The second query then just returns all the stale records where stale=1.

You can do this:

In the database change the timestamp every time a project is accessed by the user. When the user logs in, pull all their projects. Check the timestamp and compare it with with today's date, if it's older than n-days, add it to the stale list. I don't believe that comparing dates will result in any slow logic.

I think the fundamental questions need to be resolved before you think about databases and code. The primary of these is: "Why is IsStale() slow?"

From comments elsewhere it is clear that the concept that this is slow is non-negotiable. Is this computation out of your hands? Are the results resistant to caching? What level of change triggers the re-computation.

Having written scheduling systems in the past, there are two types of changes: those that can happen within the slack and those that cause cascading schedule changes. Likewise, there are two types of rebuilds: total and local. Total rebuilds are obvious; local rebuilds try to minimize "damage" to other scheduled resources.

Here is the crux of the matter: if you have total rebuild on every update, you could be looking at 30 minute lags from the time of the change to the time that the schedule is stable. (I'm basing this on my experience with an ERP system's rebuild time with a very complex workload).
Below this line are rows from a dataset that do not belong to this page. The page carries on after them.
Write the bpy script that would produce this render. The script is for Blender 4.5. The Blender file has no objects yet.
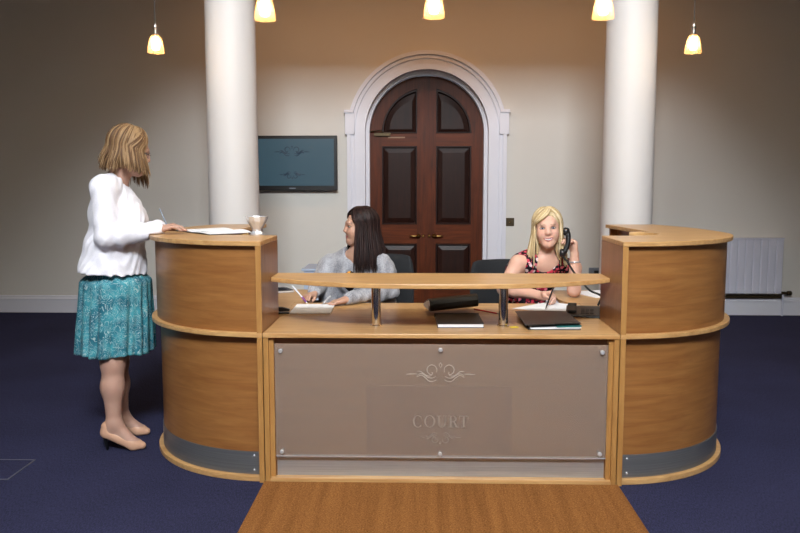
import bpy, bmesh, math, random
import numpy as np
from mathutils import Vector, Matrix
random.seed(7); np.random.seed(7)
scene = bpy.context.scene
COL = scene.collection
PI = math.pi

# ------------------------------------------------------------------ camera (35 mm lens at eye height, pitched a little down)
F_PX, PITCH, YAW, ROLL, CAM_H = 782.636, math.radians(6.105), math.radians(1.527), math.radians(-0.031), 1.453
_F = Vector((-math.sin(YAW)*math.cos(PITCH), math.cos(YAW)*math.cos(PITCH), -math.sin(PITCH)))
_R0 = Vector((math.cos(YAW), math.sin(YAW), 0)); _U0 = _R0.cross(_F)
_R = _R0*math.cos(ROLL) + _U0*math.sin(ROLL); _U = -_R0*math.sin(ROLL) + _U0*math.cos(ROLL)
def at(x, y, depth):
    """world point standing at room depth `depth` that the photo shows at x, y"""
    d = _F + _R*((x-400)/F_PX) - _U*((y-266.5)/F_PX)
    return d*(depth/d.y) + Vector((0, 0, CAM_H))
cam_d = bpy.data.cameras.new('camera'); cam = bpy.data.objects.new('camera', cam_d); COL.objects.link(cam)
cam_d.sensor_width = 36; cam_d.lens = F_PX/800*36; cam_d.clip_start = 0.05; cam_d.clip_end = 100
m3 = Matrix((_R, _U, -_F)).transposed()
cam.matrix_world = Matrix.Translation((0, 0, CAM_H)) @ m3.to_4x4()
scene.camera = cam

# ------------------------------------------------------------------ materials
def srgb(r, g, b):
    f = lambda c: (c/255/12.92) if c <= 10.3 else ((c/255+0.055)/1.055)**2.4
    return (f(r), f(g), f(b), 1)
def new_mat(name):
    m = bpy.data.materials.new(name); m.use_nodes = True
    nt = m.node_tree; b = nt.nodes['Principled BSDF']
    return m, nt, b
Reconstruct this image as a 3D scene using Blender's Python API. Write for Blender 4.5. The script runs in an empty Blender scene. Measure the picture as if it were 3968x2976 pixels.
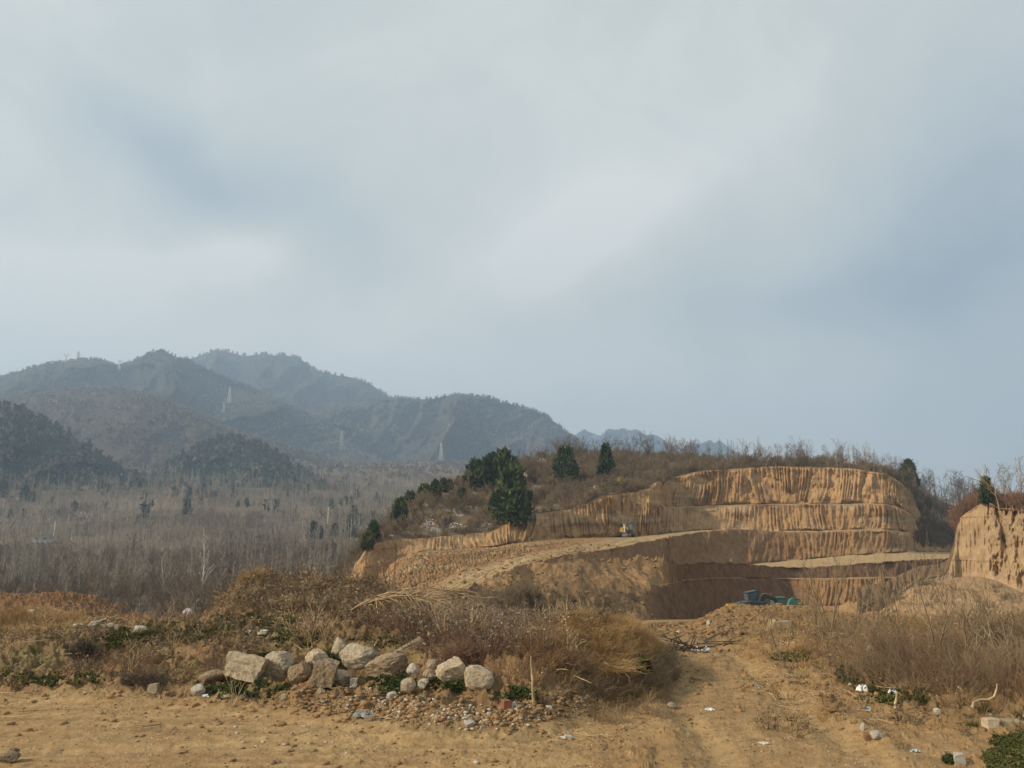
import bpy, math, random
import numpy as np
R = math.radians
S = bpy.context.scene
COL = S.collection
FAST = False
# ------------------------------------------------------------------ camera
FPX, CX, CY, EYE = 3114.0, 1984.0, 1488.0, 1.8      # focal length and centre in photo pixels
PITCH = math.atan((2050 - 1488) / FPX)
cd = bpy.data.cameras.new("camera"); cam = bpy.data.objects.new("camera", cd); COL.objects.link(cam)
cd.sensor_width = 36.0; cd.lens = 36.0 * FPX / 3968.0
cd.clip_start = 0.1; cd.clip_end = 40000
cam.location = (0, 0, EYE); cam.rotation_euler = (math.pi / 2 + PITCH, 0, 0)
S.camera = cam
S.view_settings.view_transform = 'Standard'; S.view_settings.look = 'None'
S.view_settings.exposure = 0.13; S.view_settings.gamma = 1.0
S.cycles.max_bounces = 5; S.cycles.diffuse_bounces = 3; S.cycles.glossy_bounces = 1
S.cycles.volume_bounces = 1; S.cycles.use_denoising = True
CP, SP = math.cos(PITCH), math.sin(PITCH)
def zpy(py, D):
    v = (CY - np.asarray(py, float)) / FPX
    return EYE + np.asarray(D, float) * (SP + CP * v) / (CP - SP * v)
def P(px, D, z):
    px = np.asarray(px, float); D = np.asarray(D, float); z = np.asarray(z, float)
    q = (z - EYE) / D; v = (q * CP - SP) / (CP + q * SP)
    X = (px - CX) / FPX / (CP - SP * v) * D
    return X, D, z
def PP(px, py, D):
    x, y, z = P(px, D, zpy(py, D)); return np.array([float(x), float(y), float(z)])
def proj(X, Y, Z):
    q = (Z - EYE) / Y; v = (q * CP - SP) / (CP + q * SP)
    return CX + FPX * (X / Y) * (CP - SP * v), CY - FPX * v
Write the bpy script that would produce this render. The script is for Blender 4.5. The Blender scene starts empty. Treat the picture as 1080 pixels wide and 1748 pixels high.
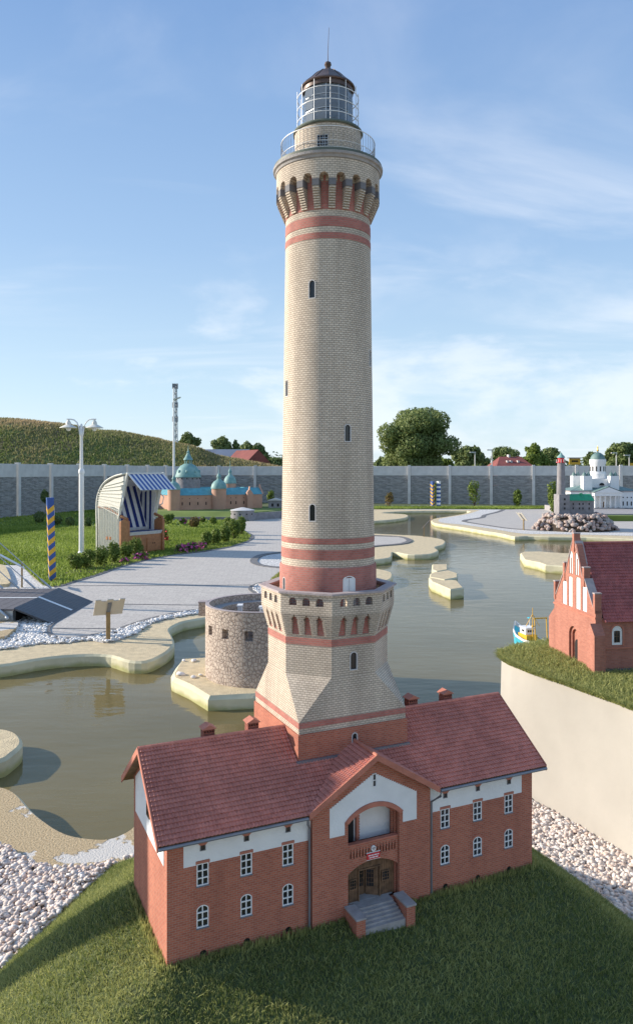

If the reality of your system is that such tasks take 30 minutes, having a design goal of instant gratification for your users is contrary to the ground truth of the matter. However, you may be able to detect schedule inconsistency far faster than the rebuild. In that case you could show the user "schedule has been overrun, recomputing new end times" or something similar... but I suspect that if you have a lot of schedule changes being entered by different users at the same time the system would degrade into one continuous display of that notice. However, you at least gain the advantage that you could batch changes happening over a period of time for the next rebuild.

It is for this reason that most of the scheduling problems I have seen don't actually do real time re-computations. In the context of the ERP situation there is a schedule master who is responsible for the scheduling of the shop floor and any changes get funneled through them. The "master" schedule was regenerated prior to each shift (shifts were 12 hours, so twice a day) and during the shift delays were worked in via "local" modifications that did not shuffle the master schedule until the next 12 hour block.

In a much simpler situation (software design) the schedule was updated once a day in response to the day's progress reporting. Bad news was delivered during the next morning's scrum, along with the updated schedule.

Making a long story short, I'm thinking that perhaps this is an "unask the question" moment, where the assumption needs to be challenged. If the re-computation is large enough that continuous updates are impractical, then aligning expectations with reality is in order. Either the algorithm needs work (optimizing for local changes), the hardware farm needs expansion or the timing of expectations of "truth" needs to be recalibrated.

A more refined answer would frankly require more details than "just assume an expensive process" because the proper points of attack on that process are impossible to know.